- [PROBLEM TO WORK ON]: Copy out all of the data below with no alterations.
╭──
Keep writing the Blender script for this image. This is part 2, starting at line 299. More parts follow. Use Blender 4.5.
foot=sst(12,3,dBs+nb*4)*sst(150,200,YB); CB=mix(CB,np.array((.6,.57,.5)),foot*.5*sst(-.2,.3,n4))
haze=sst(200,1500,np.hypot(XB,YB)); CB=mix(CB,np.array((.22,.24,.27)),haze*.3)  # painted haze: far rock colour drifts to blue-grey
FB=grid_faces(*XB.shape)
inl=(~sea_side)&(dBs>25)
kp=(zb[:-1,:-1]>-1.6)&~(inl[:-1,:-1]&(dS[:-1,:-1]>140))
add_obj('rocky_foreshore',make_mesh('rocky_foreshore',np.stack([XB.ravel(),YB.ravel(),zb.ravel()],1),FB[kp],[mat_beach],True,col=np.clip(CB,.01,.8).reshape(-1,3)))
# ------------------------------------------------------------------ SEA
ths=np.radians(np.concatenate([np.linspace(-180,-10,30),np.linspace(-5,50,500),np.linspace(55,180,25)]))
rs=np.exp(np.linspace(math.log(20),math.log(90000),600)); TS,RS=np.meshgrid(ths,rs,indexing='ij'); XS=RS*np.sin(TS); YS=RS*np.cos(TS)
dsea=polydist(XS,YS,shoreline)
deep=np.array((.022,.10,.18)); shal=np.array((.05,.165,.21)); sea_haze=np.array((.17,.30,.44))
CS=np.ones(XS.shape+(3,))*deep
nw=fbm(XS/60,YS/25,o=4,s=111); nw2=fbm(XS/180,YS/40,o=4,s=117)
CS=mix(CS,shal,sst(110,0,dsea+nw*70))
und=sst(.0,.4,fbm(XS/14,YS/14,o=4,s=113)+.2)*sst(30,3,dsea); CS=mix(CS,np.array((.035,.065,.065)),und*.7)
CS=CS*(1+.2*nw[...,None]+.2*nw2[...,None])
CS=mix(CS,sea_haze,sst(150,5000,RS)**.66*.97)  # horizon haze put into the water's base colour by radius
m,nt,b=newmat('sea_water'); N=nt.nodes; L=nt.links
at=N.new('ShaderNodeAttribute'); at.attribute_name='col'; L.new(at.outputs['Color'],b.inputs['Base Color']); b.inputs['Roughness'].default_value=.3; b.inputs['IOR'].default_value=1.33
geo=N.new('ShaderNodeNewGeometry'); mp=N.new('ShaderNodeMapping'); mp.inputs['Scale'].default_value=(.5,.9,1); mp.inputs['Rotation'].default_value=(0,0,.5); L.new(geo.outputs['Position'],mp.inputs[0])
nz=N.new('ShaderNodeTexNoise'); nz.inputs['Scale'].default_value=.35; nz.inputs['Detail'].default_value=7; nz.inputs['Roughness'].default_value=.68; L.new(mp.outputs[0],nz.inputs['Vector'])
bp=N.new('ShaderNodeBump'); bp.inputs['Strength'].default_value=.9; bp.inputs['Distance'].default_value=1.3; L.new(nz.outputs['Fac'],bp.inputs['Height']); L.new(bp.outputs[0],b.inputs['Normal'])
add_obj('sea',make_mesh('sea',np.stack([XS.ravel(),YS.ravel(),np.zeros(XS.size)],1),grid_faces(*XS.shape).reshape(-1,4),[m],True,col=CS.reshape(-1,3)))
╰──
- [FULL ANSWER]:
Keep writing the Blender script for this image. This is part 2, starting at line 299. More parts follow. Use Blender 4.5.
foot=sst(12,3,dBs+nb*4)*sst(150,200,YB); CB=mix(CB,np.array((.6,.57,.5)),foot*.5*sst(-.2,.3,n4))
haze=sst(200,1500,np.hypot(XB,YB)); CB=mix(CB,np.array((.22,.24,.27)),haze*.3)  # painted haze: far rock colour drifts to blue-grey
FB=grid_faces(*XB.shape)
inl=(~sea_side)&(dBs>25)
kp=(zb[:-1,:-1]>-1.6)&~(inl[:-1,:-1]&(dS[:-1,:-1]>140))
add_obj('rocky_foreshore',make_mesh('rocky_foreshore',np.stack([XB.ravel(),YB.ravel(),zb.ravel()],1),FB[kp],[mat_beach],True,col=np.clip(CB,.01,.8).reshape(-1,3)))
# ------------------------------------------------------------------ SEA
ths=np.radians(np.concatenate([np.linspace(-180,-10,30),np.linspace(-5,50,500),np.linspace(55,180,25)]))
rs=np.exp(np.linspace(math.log(20),math.log(90000),600)); TS,RS=np.meshgrid(ths,rs,indexing='ij'); XS=RS*np.sin(TS); YS=RS*np.cos(TS)
dsea=polydist(XS,YS,shoreline)
deep=np.array((.022,.10,.18)); shal=np.array((.05,.165,.21)); sea_haze=np.array((.17,.30,.44))
CS=np.ones(XS.shape+(3,))*deep
nw=fbm(XS/60,YS/25,o=4,s=111); nw2=fbm(XS/180,YS/40,o=4,s=117)
CS=mix(CS,shal,sst(110,0,dsea+nw*70))
und=sst(.0,.4,fbm(XS/14,YS/14,o=4,s=113)+.2)*sst(30,3,dsea); CS=mix(CS,np.array((.035,.065,.065)),und*.7)
CS=CS*(1+.2*nw[...,None]+.2*nw2[...,None])
CS=mix(CS,sea_haze,sst(150,5000,RS)**.66*.97)  # horizon haze put into the water's base colour by radius
m,nt,b=newmat('sea_water'); N=nt.nodes; L=nt.links
at=N.new('ShaderNodeAttribute'); at.attribute_name='col'; L.new(at.outputs['Color'],b.inputs['Base Color']); b.inputs['Roughness'].default_value=.3; b.inputs['IOR'].default_value=1.33
geo=N.new('ShaderNodeNewGeometry'); mp=N.new('ShaderNodeMapping'); mp.inputs['Scale'].default_value=(.5,.9,1); mp.inputs['Rotation'].default_value=(0,0,.5); L.new(geo.outputs['Position'],mp.inputs[0])
nz=N.new('ShaderNodeTexNoise'); nz.inputs['Scale'].default_value=.35; nz.inputs['Detail'].default_value=7; nz.inputs['Roughness'].default_value=.68; L.new(mp.outputs[0],nz.inputs['Vector'])
bp=N.new('ShaderNodeBump'); bp.inputs['Strength'].default_value=.9; bp.inputs['Distance'].default_value=1.3; L.new(nz.outputs['Fac'],bp.inputs['Height']); L.new(bp.outputs[0],b.inputs['Normal'])
add_obj('sea',make_mesh('sea',np.stack([XS.ravel(),YS.ravel(),np.zeros(XS.size)],1),grid_faces(*XS.shape).reshape(-1,4),[m],True,col=CS.reshape(-1,3)))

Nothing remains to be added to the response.